**Data for this task:**
- - - - - - -
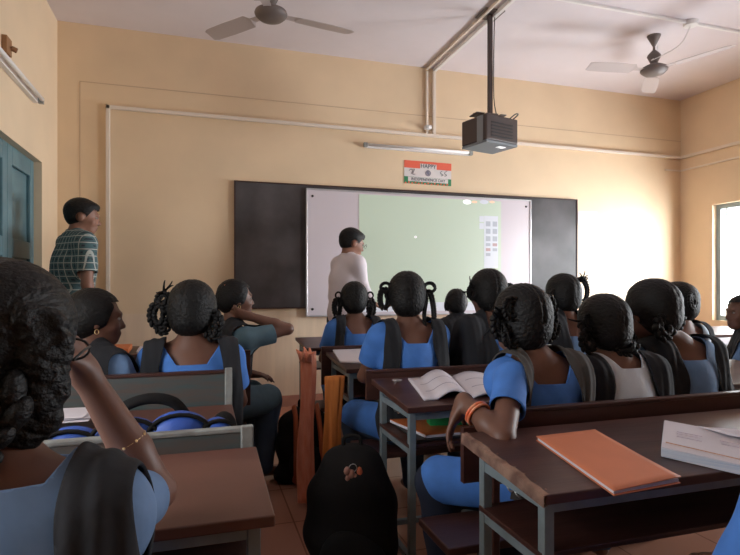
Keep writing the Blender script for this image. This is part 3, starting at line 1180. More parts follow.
- - - - - - -
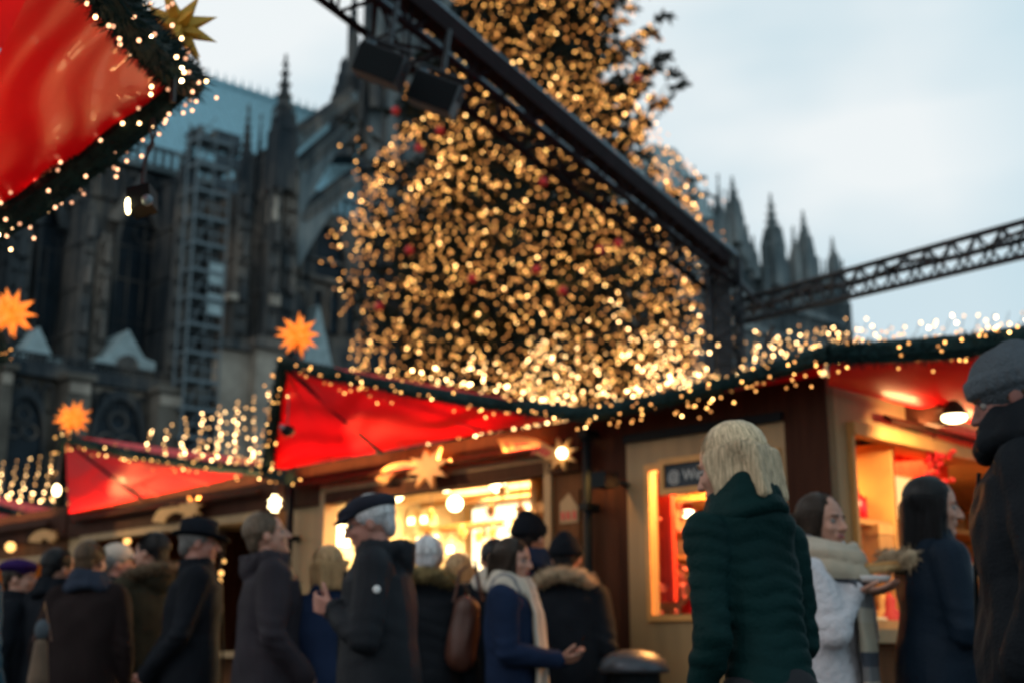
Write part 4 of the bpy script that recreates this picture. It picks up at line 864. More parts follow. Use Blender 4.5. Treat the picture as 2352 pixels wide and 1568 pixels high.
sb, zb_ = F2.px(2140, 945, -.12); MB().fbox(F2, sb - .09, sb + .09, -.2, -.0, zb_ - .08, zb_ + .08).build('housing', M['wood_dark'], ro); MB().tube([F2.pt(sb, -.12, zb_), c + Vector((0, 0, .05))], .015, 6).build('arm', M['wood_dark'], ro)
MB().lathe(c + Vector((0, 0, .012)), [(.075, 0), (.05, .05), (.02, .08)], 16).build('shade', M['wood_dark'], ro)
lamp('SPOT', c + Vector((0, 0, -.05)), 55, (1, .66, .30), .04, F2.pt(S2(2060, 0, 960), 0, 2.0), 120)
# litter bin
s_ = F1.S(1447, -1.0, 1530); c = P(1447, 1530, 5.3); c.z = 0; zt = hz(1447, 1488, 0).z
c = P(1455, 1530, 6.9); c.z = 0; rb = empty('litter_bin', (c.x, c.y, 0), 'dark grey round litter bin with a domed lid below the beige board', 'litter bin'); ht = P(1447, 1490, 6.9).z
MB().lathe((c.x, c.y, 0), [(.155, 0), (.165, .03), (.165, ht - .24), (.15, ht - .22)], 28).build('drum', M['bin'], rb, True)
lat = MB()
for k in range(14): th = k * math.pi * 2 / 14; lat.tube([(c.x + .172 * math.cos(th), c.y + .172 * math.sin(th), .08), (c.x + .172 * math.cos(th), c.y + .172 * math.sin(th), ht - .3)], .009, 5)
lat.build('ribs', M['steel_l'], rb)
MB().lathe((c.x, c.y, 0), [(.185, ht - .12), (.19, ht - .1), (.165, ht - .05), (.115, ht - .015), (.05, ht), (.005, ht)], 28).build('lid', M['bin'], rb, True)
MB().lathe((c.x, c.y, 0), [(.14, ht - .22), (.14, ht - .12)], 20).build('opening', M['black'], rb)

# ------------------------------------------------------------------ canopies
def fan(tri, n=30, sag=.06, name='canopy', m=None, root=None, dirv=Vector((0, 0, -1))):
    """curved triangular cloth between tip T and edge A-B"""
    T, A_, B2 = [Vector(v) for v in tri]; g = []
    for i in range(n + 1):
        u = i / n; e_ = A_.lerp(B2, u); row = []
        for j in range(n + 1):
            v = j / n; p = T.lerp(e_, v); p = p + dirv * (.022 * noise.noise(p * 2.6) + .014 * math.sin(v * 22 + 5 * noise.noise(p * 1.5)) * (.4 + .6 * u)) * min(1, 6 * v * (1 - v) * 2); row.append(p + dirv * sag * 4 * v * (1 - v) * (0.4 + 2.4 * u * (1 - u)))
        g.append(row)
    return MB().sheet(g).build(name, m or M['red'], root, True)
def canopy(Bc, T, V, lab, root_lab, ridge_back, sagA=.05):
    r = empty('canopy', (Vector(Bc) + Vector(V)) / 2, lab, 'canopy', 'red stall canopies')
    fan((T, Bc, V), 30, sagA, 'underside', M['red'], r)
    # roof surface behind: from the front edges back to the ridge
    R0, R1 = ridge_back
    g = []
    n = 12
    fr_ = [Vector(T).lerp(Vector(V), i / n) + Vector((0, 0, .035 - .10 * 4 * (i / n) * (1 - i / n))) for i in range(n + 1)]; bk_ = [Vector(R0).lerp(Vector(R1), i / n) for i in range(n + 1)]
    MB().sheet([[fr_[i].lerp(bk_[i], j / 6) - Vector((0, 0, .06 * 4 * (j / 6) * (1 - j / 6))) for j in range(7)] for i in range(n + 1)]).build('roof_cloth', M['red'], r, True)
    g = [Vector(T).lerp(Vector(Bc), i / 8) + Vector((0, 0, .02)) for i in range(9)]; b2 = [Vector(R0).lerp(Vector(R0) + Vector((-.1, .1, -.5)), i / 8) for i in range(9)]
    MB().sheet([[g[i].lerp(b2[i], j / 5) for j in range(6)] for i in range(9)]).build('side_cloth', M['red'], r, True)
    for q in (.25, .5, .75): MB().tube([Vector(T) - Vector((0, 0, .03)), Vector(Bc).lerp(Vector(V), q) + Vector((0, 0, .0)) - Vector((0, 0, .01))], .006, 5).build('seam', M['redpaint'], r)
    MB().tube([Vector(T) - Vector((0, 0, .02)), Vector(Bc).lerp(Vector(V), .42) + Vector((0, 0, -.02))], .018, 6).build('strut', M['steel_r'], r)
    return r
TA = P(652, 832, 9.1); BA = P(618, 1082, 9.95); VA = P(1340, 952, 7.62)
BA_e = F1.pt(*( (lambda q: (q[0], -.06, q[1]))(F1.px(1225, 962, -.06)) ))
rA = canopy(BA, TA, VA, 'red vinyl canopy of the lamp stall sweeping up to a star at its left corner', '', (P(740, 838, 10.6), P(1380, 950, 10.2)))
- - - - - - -
**Exercise instructions:**
Count the lines of the data that include the string "Blender", and give only that number.

**Written solution:**
2